• [PROMPT]
Copy the material below verbatim from the line with "Recreate this scene" to the line with "return tuple(f(x/255) for x in c)", both lines included, omitting pictures and every line outside that range.

• [INFORMATION SHOWN]
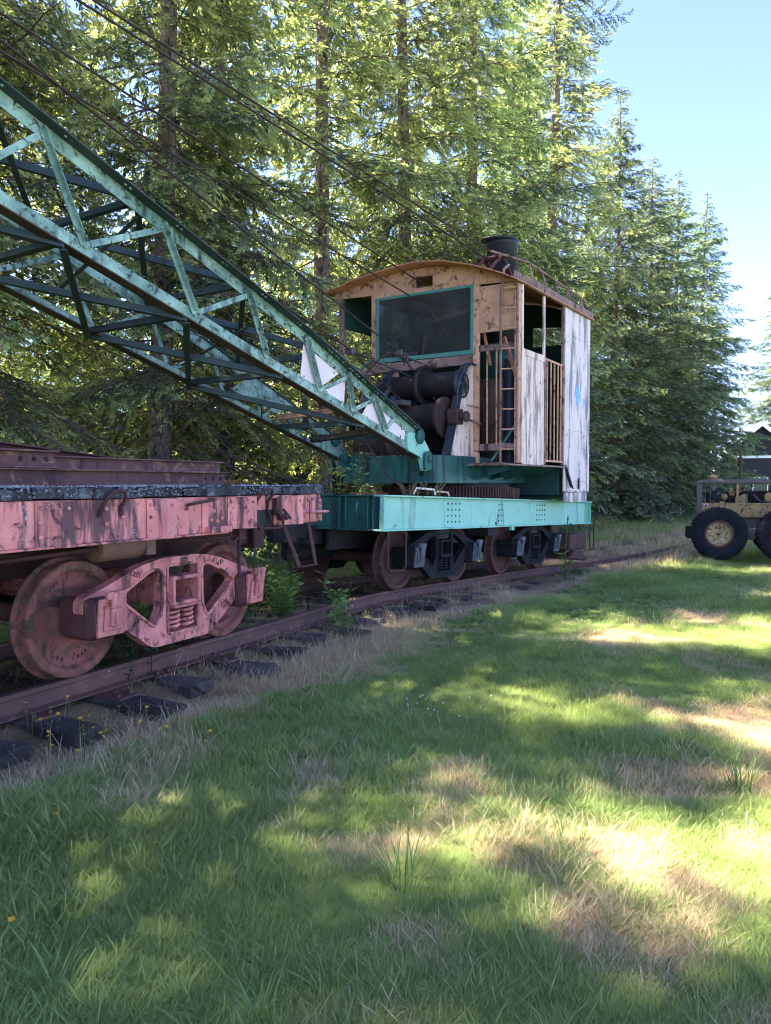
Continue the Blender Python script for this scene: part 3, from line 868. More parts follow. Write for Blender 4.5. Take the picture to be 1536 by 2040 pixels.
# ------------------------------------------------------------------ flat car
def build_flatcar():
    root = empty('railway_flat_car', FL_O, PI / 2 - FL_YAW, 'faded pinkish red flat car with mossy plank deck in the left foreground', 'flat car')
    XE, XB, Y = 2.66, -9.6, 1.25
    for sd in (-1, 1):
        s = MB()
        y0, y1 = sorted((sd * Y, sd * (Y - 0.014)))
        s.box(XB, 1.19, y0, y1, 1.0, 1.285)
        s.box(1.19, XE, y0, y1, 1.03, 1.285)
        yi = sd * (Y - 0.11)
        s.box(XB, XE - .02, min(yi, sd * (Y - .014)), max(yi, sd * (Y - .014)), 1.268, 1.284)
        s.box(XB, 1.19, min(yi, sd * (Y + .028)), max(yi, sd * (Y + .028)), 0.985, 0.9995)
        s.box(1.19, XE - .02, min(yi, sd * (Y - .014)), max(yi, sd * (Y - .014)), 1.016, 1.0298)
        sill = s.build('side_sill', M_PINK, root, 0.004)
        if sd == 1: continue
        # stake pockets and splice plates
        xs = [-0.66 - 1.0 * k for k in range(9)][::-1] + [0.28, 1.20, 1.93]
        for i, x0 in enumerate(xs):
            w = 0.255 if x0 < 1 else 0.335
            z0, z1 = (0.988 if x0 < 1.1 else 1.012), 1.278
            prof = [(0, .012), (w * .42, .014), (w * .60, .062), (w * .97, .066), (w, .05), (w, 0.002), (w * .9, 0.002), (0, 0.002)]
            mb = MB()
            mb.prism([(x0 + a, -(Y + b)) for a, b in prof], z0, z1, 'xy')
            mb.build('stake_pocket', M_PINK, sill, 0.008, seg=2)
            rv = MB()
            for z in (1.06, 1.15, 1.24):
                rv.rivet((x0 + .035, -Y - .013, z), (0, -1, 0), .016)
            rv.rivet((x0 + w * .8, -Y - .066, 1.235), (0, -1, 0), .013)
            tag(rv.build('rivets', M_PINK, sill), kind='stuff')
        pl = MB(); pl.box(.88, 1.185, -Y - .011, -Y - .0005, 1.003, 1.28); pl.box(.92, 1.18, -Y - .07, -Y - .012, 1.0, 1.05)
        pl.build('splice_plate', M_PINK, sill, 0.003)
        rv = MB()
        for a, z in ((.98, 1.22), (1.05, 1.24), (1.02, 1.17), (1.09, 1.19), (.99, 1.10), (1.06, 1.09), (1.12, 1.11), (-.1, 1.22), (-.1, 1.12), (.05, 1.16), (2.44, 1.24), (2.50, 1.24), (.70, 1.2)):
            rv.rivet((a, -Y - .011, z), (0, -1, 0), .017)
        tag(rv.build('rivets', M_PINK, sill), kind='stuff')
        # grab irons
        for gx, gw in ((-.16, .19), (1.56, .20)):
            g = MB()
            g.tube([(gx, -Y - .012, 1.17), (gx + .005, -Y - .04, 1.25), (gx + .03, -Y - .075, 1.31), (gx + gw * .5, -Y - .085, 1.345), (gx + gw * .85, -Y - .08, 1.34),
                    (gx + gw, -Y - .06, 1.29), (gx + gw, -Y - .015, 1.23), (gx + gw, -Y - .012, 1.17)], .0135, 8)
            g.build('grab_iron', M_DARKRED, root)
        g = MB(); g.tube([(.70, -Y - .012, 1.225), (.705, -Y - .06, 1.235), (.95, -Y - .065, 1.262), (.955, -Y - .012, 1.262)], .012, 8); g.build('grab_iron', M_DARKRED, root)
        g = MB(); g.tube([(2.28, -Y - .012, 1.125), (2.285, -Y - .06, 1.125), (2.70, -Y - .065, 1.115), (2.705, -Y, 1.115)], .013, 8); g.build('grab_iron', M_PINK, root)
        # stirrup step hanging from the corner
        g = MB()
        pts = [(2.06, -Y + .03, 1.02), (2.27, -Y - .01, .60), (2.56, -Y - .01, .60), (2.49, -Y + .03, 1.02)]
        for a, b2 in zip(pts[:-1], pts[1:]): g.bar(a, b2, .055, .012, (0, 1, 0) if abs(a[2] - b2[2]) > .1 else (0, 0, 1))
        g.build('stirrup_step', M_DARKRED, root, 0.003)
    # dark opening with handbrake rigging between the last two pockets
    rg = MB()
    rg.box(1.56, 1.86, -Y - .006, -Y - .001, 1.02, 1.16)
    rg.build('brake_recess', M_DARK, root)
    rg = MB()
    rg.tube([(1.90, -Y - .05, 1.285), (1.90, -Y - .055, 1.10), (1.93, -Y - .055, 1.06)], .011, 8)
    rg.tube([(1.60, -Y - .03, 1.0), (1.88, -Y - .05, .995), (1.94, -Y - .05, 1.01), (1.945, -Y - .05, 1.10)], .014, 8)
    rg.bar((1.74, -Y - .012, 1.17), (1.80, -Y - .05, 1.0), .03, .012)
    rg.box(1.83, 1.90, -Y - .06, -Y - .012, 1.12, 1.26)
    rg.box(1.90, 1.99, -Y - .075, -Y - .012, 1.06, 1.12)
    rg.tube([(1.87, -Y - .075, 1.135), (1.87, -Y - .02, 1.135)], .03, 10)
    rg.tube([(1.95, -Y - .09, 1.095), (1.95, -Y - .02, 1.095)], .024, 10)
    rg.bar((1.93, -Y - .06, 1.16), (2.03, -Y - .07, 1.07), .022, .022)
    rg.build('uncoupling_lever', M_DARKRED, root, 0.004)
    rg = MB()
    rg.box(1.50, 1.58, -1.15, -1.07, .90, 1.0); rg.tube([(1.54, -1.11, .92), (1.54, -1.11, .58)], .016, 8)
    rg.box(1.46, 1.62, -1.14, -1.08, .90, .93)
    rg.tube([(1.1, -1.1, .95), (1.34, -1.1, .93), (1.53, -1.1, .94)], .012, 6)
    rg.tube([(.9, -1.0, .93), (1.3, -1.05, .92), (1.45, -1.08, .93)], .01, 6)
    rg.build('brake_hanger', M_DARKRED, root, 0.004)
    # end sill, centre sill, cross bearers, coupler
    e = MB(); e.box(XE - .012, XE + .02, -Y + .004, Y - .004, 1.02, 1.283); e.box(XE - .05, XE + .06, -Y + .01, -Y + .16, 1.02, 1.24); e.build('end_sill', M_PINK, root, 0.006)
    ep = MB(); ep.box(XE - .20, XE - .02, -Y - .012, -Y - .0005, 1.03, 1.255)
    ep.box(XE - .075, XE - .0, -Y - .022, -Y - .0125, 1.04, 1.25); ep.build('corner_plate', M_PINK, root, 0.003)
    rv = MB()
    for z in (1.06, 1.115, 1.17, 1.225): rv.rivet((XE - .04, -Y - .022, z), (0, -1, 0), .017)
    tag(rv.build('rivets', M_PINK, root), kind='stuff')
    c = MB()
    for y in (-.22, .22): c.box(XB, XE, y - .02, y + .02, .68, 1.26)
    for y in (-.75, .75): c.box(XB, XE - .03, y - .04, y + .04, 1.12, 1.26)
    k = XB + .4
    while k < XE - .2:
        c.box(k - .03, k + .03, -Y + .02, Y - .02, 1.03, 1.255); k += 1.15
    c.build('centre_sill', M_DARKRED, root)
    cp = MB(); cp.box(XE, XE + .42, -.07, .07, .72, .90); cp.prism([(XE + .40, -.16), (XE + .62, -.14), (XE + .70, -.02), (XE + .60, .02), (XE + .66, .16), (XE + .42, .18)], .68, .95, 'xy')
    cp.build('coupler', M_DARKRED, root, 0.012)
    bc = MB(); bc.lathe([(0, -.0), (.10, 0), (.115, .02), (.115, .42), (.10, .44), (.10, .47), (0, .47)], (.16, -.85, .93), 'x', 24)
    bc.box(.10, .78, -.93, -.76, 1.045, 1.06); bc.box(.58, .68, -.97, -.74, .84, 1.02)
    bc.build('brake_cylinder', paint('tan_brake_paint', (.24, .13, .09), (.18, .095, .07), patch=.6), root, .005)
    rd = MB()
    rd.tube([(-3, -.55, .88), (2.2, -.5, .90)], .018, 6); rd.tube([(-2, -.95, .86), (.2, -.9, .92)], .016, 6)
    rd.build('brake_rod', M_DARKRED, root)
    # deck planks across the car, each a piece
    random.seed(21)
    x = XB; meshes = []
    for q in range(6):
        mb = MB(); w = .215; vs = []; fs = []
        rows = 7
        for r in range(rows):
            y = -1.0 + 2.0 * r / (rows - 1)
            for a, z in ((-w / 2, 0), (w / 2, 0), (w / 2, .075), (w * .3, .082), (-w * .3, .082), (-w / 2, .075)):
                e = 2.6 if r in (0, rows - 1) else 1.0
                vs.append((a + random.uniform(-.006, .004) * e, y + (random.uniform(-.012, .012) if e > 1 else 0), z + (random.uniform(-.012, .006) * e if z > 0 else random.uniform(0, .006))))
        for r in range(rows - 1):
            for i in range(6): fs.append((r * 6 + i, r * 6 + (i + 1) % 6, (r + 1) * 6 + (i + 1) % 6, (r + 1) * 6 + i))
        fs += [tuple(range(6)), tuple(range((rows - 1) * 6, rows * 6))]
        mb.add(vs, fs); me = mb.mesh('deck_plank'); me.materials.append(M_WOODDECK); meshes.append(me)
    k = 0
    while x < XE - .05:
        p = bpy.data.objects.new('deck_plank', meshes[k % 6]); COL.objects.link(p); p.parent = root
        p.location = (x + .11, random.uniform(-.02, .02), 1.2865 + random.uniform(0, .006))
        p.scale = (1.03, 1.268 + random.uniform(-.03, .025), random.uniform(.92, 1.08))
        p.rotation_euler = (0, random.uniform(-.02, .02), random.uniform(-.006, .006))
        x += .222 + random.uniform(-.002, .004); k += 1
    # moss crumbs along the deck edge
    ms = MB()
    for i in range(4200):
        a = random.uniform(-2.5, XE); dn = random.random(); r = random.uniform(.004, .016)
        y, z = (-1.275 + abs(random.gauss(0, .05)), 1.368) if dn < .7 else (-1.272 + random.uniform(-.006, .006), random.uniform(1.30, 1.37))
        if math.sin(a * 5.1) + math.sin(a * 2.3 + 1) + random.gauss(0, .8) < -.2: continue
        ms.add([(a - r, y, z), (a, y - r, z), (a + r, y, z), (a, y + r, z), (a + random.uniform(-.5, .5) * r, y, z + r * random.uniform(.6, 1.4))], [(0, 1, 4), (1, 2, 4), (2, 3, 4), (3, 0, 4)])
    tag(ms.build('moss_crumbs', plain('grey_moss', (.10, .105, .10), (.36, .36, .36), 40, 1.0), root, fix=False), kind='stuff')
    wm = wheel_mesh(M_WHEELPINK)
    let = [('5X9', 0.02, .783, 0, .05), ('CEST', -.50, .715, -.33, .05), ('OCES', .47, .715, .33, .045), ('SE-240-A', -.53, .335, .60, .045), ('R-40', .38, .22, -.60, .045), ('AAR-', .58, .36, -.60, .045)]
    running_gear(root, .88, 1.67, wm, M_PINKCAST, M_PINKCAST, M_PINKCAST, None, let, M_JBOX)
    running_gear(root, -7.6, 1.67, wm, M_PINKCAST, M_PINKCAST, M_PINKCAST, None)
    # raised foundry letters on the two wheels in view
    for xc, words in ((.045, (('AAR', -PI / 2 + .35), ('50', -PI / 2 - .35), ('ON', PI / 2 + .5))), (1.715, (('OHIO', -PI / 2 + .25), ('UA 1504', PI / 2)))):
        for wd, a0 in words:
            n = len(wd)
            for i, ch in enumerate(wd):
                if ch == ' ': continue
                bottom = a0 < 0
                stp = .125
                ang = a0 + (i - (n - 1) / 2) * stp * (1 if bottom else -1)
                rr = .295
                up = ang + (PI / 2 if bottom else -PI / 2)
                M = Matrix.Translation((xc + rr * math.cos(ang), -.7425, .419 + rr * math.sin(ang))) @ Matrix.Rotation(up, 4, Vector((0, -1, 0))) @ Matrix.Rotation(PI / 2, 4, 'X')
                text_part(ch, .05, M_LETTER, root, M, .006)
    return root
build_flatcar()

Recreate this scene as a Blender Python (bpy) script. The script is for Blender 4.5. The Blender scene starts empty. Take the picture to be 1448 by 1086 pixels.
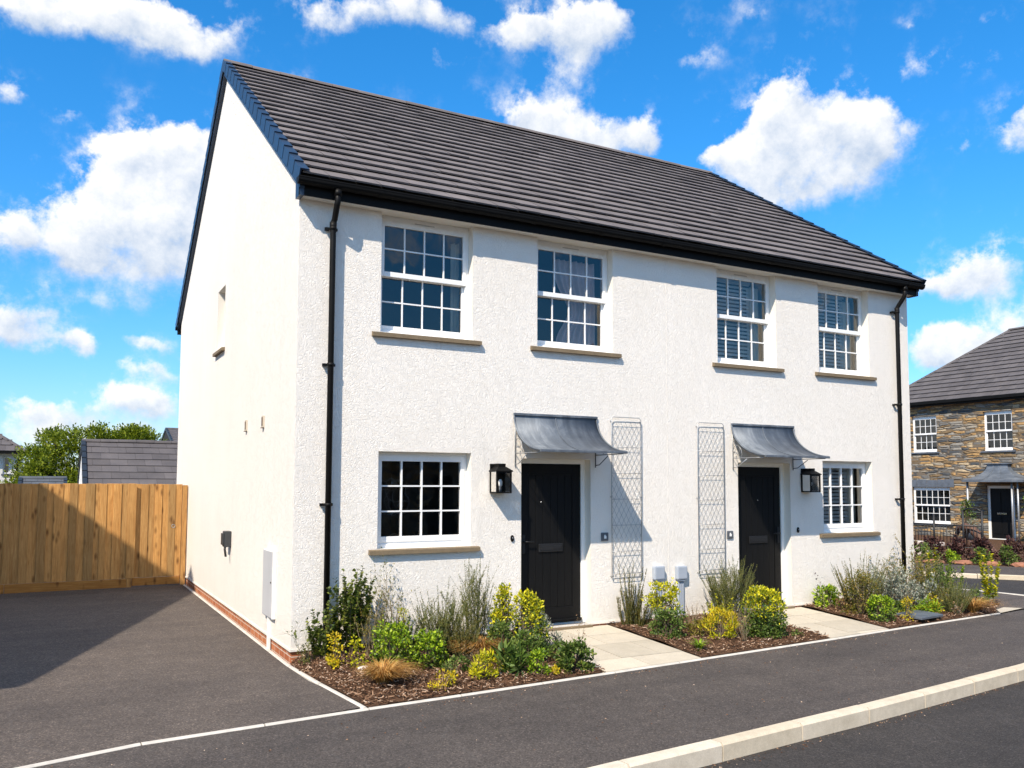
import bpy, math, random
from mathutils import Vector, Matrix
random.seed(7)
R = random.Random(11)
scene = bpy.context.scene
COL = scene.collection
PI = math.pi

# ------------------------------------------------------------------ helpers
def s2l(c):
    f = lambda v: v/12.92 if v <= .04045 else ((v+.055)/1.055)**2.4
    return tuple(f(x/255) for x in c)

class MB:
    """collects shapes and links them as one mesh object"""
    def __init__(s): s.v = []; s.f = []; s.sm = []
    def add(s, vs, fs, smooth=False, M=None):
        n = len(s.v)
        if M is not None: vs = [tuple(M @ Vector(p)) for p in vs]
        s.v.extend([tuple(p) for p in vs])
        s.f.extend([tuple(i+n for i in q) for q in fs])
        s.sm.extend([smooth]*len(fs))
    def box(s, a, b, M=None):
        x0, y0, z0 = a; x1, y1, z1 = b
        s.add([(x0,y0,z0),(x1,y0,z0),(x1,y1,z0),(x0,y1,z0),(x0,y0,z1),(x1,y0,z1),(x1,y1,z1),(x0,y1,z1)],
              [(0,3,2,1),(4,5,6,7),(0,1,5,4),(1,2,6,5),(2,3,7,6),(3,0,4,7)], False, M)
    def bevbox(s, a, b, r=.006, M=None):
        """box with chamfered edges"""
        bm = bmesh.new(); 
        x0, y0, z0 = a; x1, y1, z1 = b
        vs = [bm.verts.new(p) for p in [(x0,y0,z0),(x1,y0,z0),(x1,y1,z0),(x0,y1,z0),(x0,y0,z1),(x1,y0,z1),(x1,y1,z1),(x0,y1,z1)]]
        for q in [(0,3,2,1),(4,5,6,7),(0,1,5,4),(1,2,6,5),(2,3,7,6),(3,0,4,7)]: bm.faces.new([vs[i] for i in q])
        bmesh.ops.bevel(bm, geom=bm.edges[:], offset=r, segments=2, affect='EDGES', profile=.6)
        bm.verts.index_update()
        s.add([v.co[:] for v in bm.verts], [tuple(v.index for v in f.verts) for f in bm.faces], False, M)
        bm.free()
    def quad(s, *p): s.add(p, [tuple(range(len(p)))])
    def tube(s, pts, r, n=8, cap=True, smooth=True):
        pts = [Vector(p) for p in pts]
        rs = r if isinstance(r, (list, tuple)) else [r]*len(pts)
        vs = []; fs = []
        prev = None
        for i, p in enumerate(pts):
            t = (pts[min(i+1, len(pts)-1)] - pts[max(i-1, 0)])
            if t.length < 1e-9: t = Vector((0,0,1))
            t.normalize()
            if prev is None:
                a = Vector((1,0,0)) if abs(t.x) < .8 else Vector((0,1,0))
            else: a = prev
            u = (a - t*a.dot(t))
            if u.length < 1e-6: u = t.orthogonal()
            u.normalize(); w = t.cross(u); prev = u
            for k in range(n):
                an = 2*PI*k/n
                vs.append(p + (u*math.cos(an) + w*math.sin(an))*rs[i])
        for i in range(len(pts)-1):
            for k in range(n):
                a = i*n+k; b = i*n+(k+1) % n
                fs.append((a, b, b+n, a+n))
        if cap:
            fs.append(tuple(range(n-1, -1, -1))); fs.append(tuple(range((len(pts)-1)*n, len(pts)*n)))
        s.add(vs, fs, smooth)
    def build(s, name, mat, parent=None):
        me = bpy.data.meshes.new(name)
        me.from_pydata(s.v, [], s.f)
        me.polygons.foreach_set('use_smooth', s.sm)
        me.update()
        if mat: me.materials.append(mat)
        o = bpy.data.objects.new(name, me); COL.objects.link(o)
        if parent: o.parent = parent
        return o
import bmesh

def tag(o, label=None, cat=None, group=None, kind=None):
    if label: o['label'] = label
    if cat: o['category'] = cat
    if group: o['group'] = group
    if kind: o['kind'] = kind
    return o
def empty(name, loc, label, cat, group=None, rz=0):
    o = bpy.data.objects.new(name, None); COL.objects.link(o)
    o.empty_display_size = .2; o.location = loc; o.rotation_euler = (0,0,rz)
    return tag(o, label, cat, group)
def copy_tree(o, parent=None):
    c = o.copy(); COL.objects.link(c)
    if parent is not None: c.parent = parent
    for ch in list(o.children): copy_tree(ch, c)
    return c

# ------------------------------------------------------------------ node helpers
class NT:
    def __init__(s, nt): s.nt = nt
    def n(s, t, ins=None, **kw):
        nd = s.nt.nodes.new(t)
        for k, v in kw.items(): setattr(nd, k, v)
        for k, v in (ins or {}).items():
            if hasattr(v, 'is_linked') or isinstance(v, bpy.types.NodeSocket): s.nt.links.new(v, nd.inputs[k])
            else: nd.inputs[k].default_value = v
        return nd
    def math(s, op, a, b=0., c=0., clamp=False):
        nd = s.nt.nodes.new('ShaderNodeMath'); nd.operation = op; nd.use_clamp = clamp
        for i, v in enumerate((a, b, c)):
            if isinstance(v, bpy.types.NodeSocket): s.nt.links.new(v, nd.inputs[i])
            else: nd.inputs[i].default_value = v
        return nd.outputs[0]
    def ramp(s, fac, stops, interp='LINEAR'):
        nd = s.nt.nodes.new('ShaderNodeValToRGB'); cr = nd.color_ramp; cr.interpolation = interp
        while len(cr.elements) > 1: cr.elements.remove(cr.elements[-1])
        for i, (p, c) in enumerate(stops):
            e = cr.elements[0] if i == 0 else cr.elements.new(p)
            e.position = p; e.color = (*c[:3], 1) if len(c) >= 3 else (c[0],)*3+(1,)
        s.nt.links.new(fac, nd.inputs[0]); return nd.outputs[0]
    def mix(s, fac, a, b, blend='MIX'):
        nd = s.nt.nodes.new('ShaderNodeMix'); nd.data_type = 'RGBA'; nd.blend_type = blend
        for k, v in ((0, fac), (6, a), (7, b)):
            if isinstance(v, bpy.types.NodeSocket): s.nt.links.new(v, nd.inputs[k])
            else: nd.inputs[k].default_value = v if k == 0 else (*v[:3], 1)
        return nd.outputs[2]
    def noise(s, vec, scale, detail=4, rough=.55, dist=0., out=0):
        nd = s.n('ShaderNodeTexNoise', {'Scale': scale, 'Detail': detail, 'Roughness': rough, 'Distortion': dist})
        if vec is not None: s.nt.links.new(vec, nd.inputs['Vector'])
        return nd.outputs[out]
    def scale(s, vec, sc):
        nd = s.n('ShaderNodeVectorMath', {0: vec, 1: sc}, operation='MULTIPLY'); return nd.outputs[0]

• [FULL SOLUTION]
Recreate this scene as a Blender Python (bpy) script. The script is for Blender 4.5. The Blender scene starts empty. Take the picture to be 1448 by 1086 pixels.
import bpy, math, random
from mathutils import Vector, Matrix
random.seed(7)
R = random.Random(11)
scene = bpy.context.scene
COL = scene.collection
PI = math.pi

# ------------------------------------------------------------------ helpers
def s2l(c):
    f = lambda v: v/12.92 if v <= .04045 else ((v+.055)/1.055)**2.4
    return tuple(f(x/255) for x in c)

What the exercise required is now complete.